**Instructions to follow**: Quote all lines below exactly. Images stay out.

■ ■ ■ ■

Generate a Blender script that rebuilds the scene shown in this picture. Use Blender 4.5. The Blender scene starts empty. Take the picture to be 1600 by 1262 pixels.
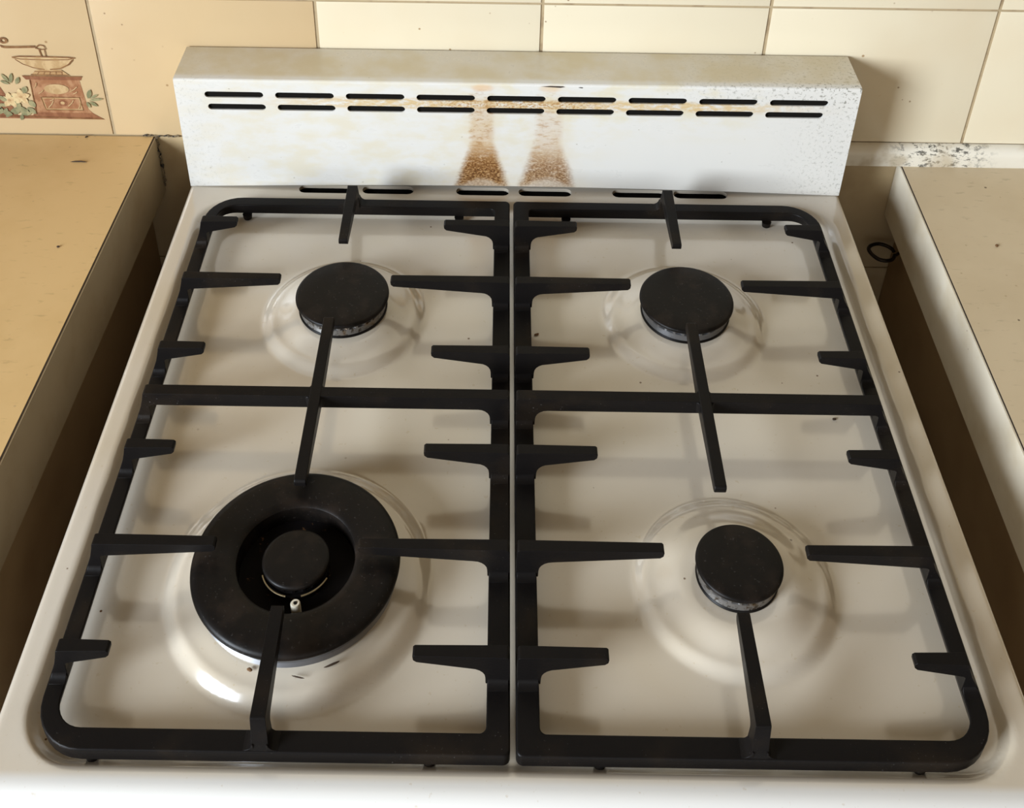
import bpy, bmesh, math, random
from mathutils import Vector, Matrix
from mathutils.geometry import delaunay_2d_cdt
random.seed(7)
PI = math.pi
C = bpy.context.scene.collection
Z0 = 0.90            # height of the hob rim above the floor

# ------------------------------------------------------------------ camera
F_PX, VX, VY = 1817.93, 775.38, 136.22
PITCH, YAW, ROLL = math.radians(33.6746), math.radians(-0.0659), math.radians(0.8268)
fw = Vector((math.sin(YAW)*math.cos(PITCH), math.cos(YAW)*math.cos(PITCH), -math.sin(PITCH)))
r0 = Vector((math.cos(YAW), -math.sin(YAW), 0)); u0 = r0.cross(fw)
RR = math.cos(ROLL)*r0 + math.sin(ROLL)*u0; UU = -math.sin(ROLL)*r0 + math.cos(ROLL)*u0
cam_d = bpy.data.cameras.new('camera'); cam = bpy.data.objects.new('camera', cam_d); C.objects.link(cam)
cam.matrix_world = Matrix(((RR.x, UU.x, -fw.x, -0.0174), (RR.y, UU.y, -fw.y, -0.8413), (RR.z, UU.z, -fw.z, 0.6756+Z0), (0, 0, 0, 1)))
cam_d.sensor_fit = 'HORIZONTAL'; cam_d.sensor_width = 36; cam_d.lens = F_PX*36/1600
cam_d.shift_x = (800-VX)/1600; cam_d.shift_y = -(631-VY)/1600
cam_d.clip_start = 0.01
bpy.context.scene.camera = cam

# ------------------------------------------------------------------ light
sc = bpy.context.scene
vs = sc.view_settings
vs.view_transform = 'Standard'; vs.look = 'None'; vs.gamma = 1; vs.exposure = 0.0; vs.use_curve_mapping = False
w = bpy.data.worlds.new('room_light'); sc.world = w; w.use_nodes = True
w.node_tree.nodes['Background'].inputs[0].default_value = (1.0, 0.73, 0.44, 1)
w.node_tree.nodes['Background'].inputs[1].default_value = 0.42

def area(name, loc, target, sx, sy, power, col, spread=180):
    l = bpy.data.lights.new(name, 'AREA'); l.shape = 'RECTANGLE'; l.size = sx; l.size_y = sy
    l.energy = power; l.color = col; l.spread = math.radians(spread)
    o = bpy.data.objects.new(name, l); C.objects.link(o); o.location = loc
    o.rotation_euler = (Vector(target)-Vector(loc)).to_track_quat('-Z', 'Y').to_euler()
    return o
area('window_daylight', (-1.66, -1.60, Z0+0.66), (0.62, 0.0, Z0), 0.80, 1.0, 21.5, (0.81, 0.90, 1.0), 72)
area('doorway_daylight', (0.35, -2.95, Z0+0.15), (0.1, -0.3, Z0), 1.3, 1.7, 5, (0.80, 0.90, 1.0), 120)

# ------------------------------------------------------------------ helpers
def tag(o, label=None, cat=None, group=None, kind=None):
    if label: o['label'] = label
    if cat: o['category'] = cat
    if group: o['group'] = group
    if kind: o['kind'] = kind
    return o

def thing(name, loc, label, cat, group=None):
    o = bpy.data.objects.new(name, None); C.objects.link(o)
    o.location = (loc[0], loc[1], loc[2]+Z0); o.empty_display_size = 0.02
    return tag(o, label, cat, group)

def obj(name, bm, mats, parent=None, origin=(0, 0, 0), bevel=0, seg=2, smooth=True, keep=False):
    """links a bmesh given in hob coordinates as one mesh object"""
    if parent is not None:
        p = parent; org = Vector((0, 0, 0))
        while p is not None: org += Vector(p.location); p = p.parent
        org.z -= Z0
    else: org = Vector(origin)
    bmesh.ops.translate(bm, vec=-org, verts=bm.verts)
    if not keep: bmesh.ops.recalc_face_normals(bm, faces=bm.faces)
    me = bpy.data.meshes.new(name); bm.to_mesh(me); bm.free()
    for m in (mats if isinstance(mats, (list, tuple)) else [mats]): me.materials.append(m)
    if smooth:
        for p_ in me.polygons: p_.use_smooth = True
        if not bevel: me.set_sharp_from_angle(angle=math.radians(38))
    o = bpy.data.objects.new(name, me); C.objects.link(o)
    if parent is not None: o.parent = parent
    else: o.location = (org.x, org.y, org.z+Z0)
    if bevel:
        b = o.modifiers.new('bevel', 'BEVEL'); b.width = bevel; b.segments = seg; b.limit_method = 'ANGLE'; b.angle_limit = math.radians(35)
        b.harden_normals = False
        wn = o.modifiers.new('weighted', 'WEIGHTED_NORMAL'); wn.keep_sharp = False
    return o

def box(bm, x0, x1, y0, y1, z0, z1, mi=0):
    v = [bm.verts.new((x, y, z)) for z in (z0, z1) for y in (y0, y1) for x in (x0, x1)]
    fs = [(0, 2, 3, 1), (4, 5, 7, 6), (0, 1, 5, 4), (2, 6, 7, 3), (0, 4, 6, 2), (1, 3, 7, 5)]
    for f in fs: bm.faces.new([v[i] for i in f]).material_index = mi

def hexa(bm, P):
    """8 points: bottom quad, top quad"""
    v = [bm.verts.new(p) for p in P]
    for f in ((3, 2, 1, 0), (4, 5, 6, 7), (0, 1, 5, 4), (1, 2, 6, 5), (2, 3, 7, 6), (3, 0, 4, 7)): bm.faces.new([v[i] for i in f])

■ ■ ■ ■

**Exercise solution**:
Generate a Blender script that rebuilds the scene shown in this picture. Use Blender 4.5. The Blender scene starts empty. Take the picture to be 1600 by 1262 pixels.
import bpy, bmesh, math, random
from mathutils import Vector, Matrix
from mathutils.geometry import delaunay_2d_cdt
random.seed(7)
PI = math.pi
C = bpy.context.scene.collection
Z0 = 0.90            # height of the hob rim above the floor

# ------------------------------------------------------------------ camera
F_PX, VX, VY = 1817.93, 775.38, 136.22
PITCH, YAW, ROLL = math.radians(33.6746), math.radians(-0.0659), math.radians(0.8268)
fw = Vector((math.sin(YAW)*math.cos(PITCH), math.cos(YAW)*math.cos(PITCH), -math.sin(PITCH)))
r0 = Vector((math.cos(YAW), -math.sin(YAW), 0)); u0 = r0.cross(fw)
RR = math.cos(ROLL)*r0 + math.sin(ROLL)*u0; UU = -math.sin(ROLL)*r0 + math.cos(ROLL)*u0
cam_d = bpy.data.cameras.new('camera'); cam = bpy.data.objects.new('camera', cam_d); C.objects.link(cam)
cam.matrix_world = Matrix(((RR.x, UU.x, -fw.x, -0.0174), (RR.y, UU.y, -fw.y, -0.8413), (RR.z, UU.z, -fw.z, 0.6756+Z0), (0, 0, 0, 1)))
cam_d.sensor_fit = 'HORIZONTAL'; cam_d.sensor_width = 36; cam_d.lens = F_PX*36/1600
cam_d.shift_x = (800-VX)/1600; cam_d.shift_y = -(631-VY)/1600
cam_d.clip_start = 0.01
bpy.context.scene.camera = cam

# ------------------------------------------------------------------ light
sc = bpy.context.scene
vs = sc.view_settings
vs.view_transform = 'Standard'; vs.look = 'None'; vs.gamma = 1; vs.exposure = 0.0; vs.use_curve_mapping = False
w = bpy.data.worlds.new('room_light'); sc.world = w; w.use_nodes = True
w.node_tree.nodes['Background'].inputs[0].default_value = (1.0, 0.73, 0.44, 1)
w.node_tree.nodes['Background'].inputs[1].default_value = 0.42

def area(name, loc, target, sx, sy, power, col, spread=180):
    l = bpy.data.lights.new(name, 'AREA'); l.shape = 'RECTANGLE'; l.size = sx; l.size_y = sy
    l.energy = power; l.color = col; l.spread = math.radians(spread)
    o = bpy.data.objects.new(name, l); C.objects.link(o); o.location = loc
    o.rotation_euler = (Vector(target)-Vector(loc)).to_track_quat('-Z', 'Y').to_euler()
    return o
area('window_daylight', (-1.66, -1.60, Z0+0.66), (0.62, 0.0, Z0), 0.80, 1.0, 21.5, (0.81, 0.90, 1.0), 72)
area('doorway_daylight', (0.35, -2.95, Z0+0.15), (0.1, -0.3, Z0), 1.3, 1.7, 5, (0.80, 0.90, 1.0), 120)

# ------------------------------------------------------------------ helpers
def tag(o, label=None, cat=None, group=None, kind=None):
    if label: o['label'] = label
    if cat: o['category'] = cat
    if group: o['group'] = group
    if kind: o['kind'] = kind
    return o

def thing(name, loc, label, cat, group=None):
    o = bpy.data.objects.new(name, None); C.objects.link(o)
    o.location = (loc[0], loc[1], loc[2]+Z0); o.empty_display_size = 0.02
    return tag(o, label, cat, group)

def obj(name, bm, mats, parent=None, origin=(0, 0, 0), bevel=0, seg=2, smooth=True, keep=False):
    """links a bmesh given in hob coordinates as one mesh object"""
    if parent is not None:
        p = parent; org = Vector((0, 0, 0))
        while p is not None: org += Vector(p.location); p = p.parent
        org.z -= Z0
    else: org = Vector(origin)
    bmesh.ops.translate(bm, vec=-org, verts=bm.verts)
    if not keep: bmesh.ops.recalc_face_normals(bm, faces=bm.faces)
    me = bpy.data.meshes.new(name); bm.to_mesh(me); bm.free()
    for m in (mats if isinstance(mats, (list, tuple)) else [mats]): me.materials.append(m)
    if smooth:
        for p_ in me.polygons: p_.use_smooth = True
        if not bevel: me.set_sharp_from_angle(angle=math.radians(38))
    o = bpy.data.objects.new(name, me); C.objects.link(o)
    if parent is not None: o.parent = parent
    else: o.location = (org.x, org.y, org.z+Z0)
    if bevel:
        b = o.modifiers.new('bevel', 'BEVEL'); b.width = bevel; b.segments = seg; b.limit_method = 'ANGLE'; b.angle_limit = math.radians(35)
        b.harden_normals = False
        wn = o.modifiers.new('weighted', 'WEIGHTED_NORMAL'); wn.keep_sharp = False
    return o

def box(bm, x0, x1, y0, y1, z0, z1, mi=0):
    v = [bm.verts.new((x, y, z)) for z in (z0, z1) for y in (y0, y1) for x in (x0, x1)]
    fs = [(0, 2, 3, 1), (4, 5, 7, 6), (0, 1, 5, 4), (2, 6, 7, 3), (0, 4, 6, 2), (1, 3, 7, 5)]
    for f in fs: bm.faces.new([v[i] for i in f]).material_index = mi

def hexa(bm, P):
    """8 points: bottom quad, top quad"""
    v = [bm.verts.new(p) for p in P]
    for f in ((3, 2, 1, 0), (4, 5, 6, 7), (0, 1, 5, 4), (1, 2, 6, 5), (2, 3, 7, 6), (3, 0, 4, 7)): bm.faces.new([v[i] for i in f])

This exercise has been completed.